My neighbour just came down. He is very nice indeed*, and has bought a new mat for the front door and some paint to paint the gate with. I looked at him and said: " What gate? We've got a gate? WHERE? A gate?". I feel a bit weird.


* I wrote a mean post about people like him last night that was lost and then found, but I take it all back so I'm not going to post it. It was shit anyway. Although I do stand by what I said about Lily Allen.

Day 83: I Have Lost My Post

They weren't good, so in a way I'm quite happy. There were two of them: a) Piss off, Lily Allen; and b) My Neighbour Is A Twat.

They were there went I went to bed, but have since vanished. I haven't turned them into drafts or anything like that. They're just not there.

I think there is a Thing that is wiping out bad posts on my blog. This is only the beginning.
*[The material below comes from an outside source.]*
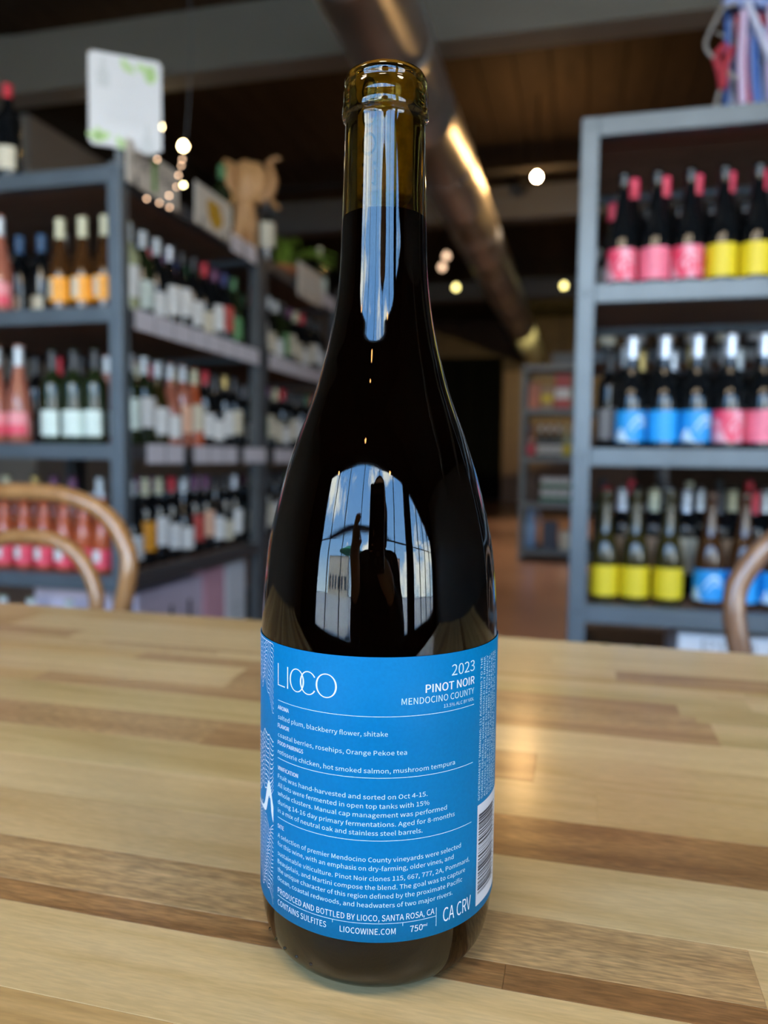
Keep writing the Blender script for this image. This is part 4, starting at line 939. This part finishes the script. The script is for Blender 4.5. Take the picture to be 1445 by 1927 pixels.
for x in (XA + 0.12, XB - 0.19):
    for y in (-0.04, 0.60): boxo('leg', x, x + 0.07, y - 0.3, y - 0.3 + 0.07, 0, TZ - 0.04, M_steeld, tb, 0.004)

# ------------------------------------------------------------------ the hero bottle
BX, BY = -0.06789, 0.26133
PHI = math.atan2(-BY, -BX)
hb = empty('wine_bottle', (BX, BY, TZ), PHI + PI / 2, 'large dark wine bottle with bright blue back label standing on the table', 'wine bottle')
OUT = [(0.0, 0.004), (0.020, 0.0012), (0.0315, 0.0), (0.0350, 0.0012), (0.0385, 0.0055), (0.0403, 0.0115), (0.0412, 0.02), (0.0415, 0.04), (0.0415, 0.085), (0.0413, 0.111), (0.0405, 0.125), (0.0399, 0.132), (0.0388, 0.1412), (0.0376, 0.147), (0.0362, 0.153), (0.0347, 0.1589), (0.0331, 0.1647), (0.0312, 0.1706), (0.0292, 0.1765), (0.0270, 0.1824), (0.0248, 0.1882), (0.0228, 0.1940), (0.0211, 0.2002), (0.0195, 0.2059), (0.0182, 0.2118), (0.0171, 0.2174), (0.0161, 0.2240), (0.0154, 0.2300), (0.0149, 0.2368), (0.0146, 0.2450), (0.0142, 0.2560), (0.0139, 0.2680), (0.0136, 0.2812),
       (0.0137, 0.2832), (0.0144, 0.2838), (0.0147, 0.2846), (0.0147, 0.2868), (0.0144, 0.2878), (0.01435, 0.2890), (0.0144, 0.2920), (0.0138, 0.2930), (0.0136, 0.2938), (0.0139, 0.2946), (0.01395, 0.2962), (0.0131, 0.2978), (0.0118, 0.2984), (0.0104, 0.2980), (0.0097, 0.2968)]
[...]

By the time its work is done, there will only be one left (gum/ladygarden incident), and everyone's read that already. Still, there's always Croydon, if only I could bring myself to think about it.

In the meantime, I am going to Notting Hill to move to some plants to Hackney. This blog may not exist by the time I get back, and if the worst happens, well - it's been real, and you're all beautiful, beautiful people. Don't ever forget that, yeah? Reach for the stars. Be who you wanna be. Be YOU. I love you all.
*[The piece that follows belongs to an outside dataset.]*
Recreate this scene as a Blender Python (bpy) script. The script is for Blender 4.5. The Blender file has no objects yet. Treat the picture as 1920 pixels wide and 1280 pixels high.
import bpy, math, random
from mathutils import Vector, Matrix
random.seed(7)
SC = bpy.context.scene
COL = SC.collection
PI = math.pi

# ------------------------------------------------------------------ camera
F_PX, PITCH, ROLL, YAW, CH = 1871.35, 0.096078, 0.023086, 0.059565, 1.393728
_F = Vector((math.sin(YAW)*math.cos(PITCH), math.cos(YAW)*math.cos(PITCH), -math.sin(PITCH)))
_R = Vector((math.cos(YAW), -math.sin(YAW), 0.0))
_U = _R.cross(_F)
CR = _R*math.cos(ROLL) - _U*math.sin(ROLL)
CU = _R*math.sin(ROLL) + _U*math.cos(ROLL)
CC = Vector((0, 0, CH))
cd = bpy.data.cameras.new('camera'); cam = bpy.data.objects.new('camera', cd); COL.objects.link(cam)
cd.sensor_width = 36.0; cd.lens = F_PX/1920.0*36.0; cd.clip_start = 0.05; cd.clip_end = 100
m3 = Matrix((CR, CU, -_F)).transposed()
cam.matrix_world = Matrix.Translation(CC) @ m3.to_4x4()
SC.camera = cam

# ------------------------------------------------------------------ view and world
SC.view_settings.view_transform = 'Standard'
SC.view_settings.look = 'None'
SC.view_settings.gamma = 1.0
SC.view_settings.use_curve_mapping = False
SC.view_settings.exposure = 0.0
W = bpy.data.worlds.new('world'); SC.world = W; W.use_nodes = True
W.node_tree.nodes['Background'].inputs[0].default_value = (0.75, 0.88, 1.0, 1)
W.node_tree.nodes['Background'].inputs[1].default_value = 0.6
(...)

Friday, September 29, 2006

Day 82: I Find The Lollipop People

I didn't stay in bed in the end. I drew my fringe back on with a pencil and went to the gymnasium instead. I walked up stairs and down roads that weren't going anywhere. Then I cycled and rowed nowhere for a bit, and picked up weights and moved them around a bit. I counteracted my exertion by sitting gormlessly in the steam room marvelling at the amount of sweat I produce (and I'm not talking about the sweat that spurts from every part of me in the steam room itself).

I am constantly astonished by how much I sweat. According to Anuja-The-Less-Irritating-Since-I-Am-Thinner personal trainer, sweating is no sign of your fitness level; nor is going red in the face. Which is just as well, otherwise I would be technically dead.

Anyway, after two hours spent in Holmes Place Streatham (I found an enormous scab under the rowing machine last week, and someone's snot wiped on the treadmill; otherwise, it's great), I went to Croydon to meet a dear friend for luncheon (of which more later; I simply don't know where to start).

I haven't seen a lollipop lady since I was a tiny tiny child. In fact, as (according to my mother), I have False Memory Syndrome, I wasn't entirely sure they existed at all. But they do, and they are all in West Norwood.

I saw one, and thought, oh look, a Lollipop Lady. She looks nice.

Then I saw this one. (From the front she looks like a marmoset.)










That's a bit rum, I thought, but no matter; it is merely a Coincidence.

Then - seconds later - I saw a third, but this time it was a gentleman lollipop lady (I assume they should now be called Lollipop Persons. You can see his lollipop there on the left. I was moving at the time.)









I am very, very confused. Do Croydon Council spend all their council tax on Lollipop People? Do the Lollipop People live together in a house, and spend their evenings polishing their lollipops whilst watching public information films? Is there a Lollipop Person Training Course, run every other weekend in West Norwood Town Hall? Do they do practice runs on each other in the carpark?

These and other questions (e.g., why is Andrew Lloyd Weber?), will have to remain unanswered, I am afraid. But let me know if you see a Lollipop Person. I'm still not entirely sure they exist, despite the photographic evidence.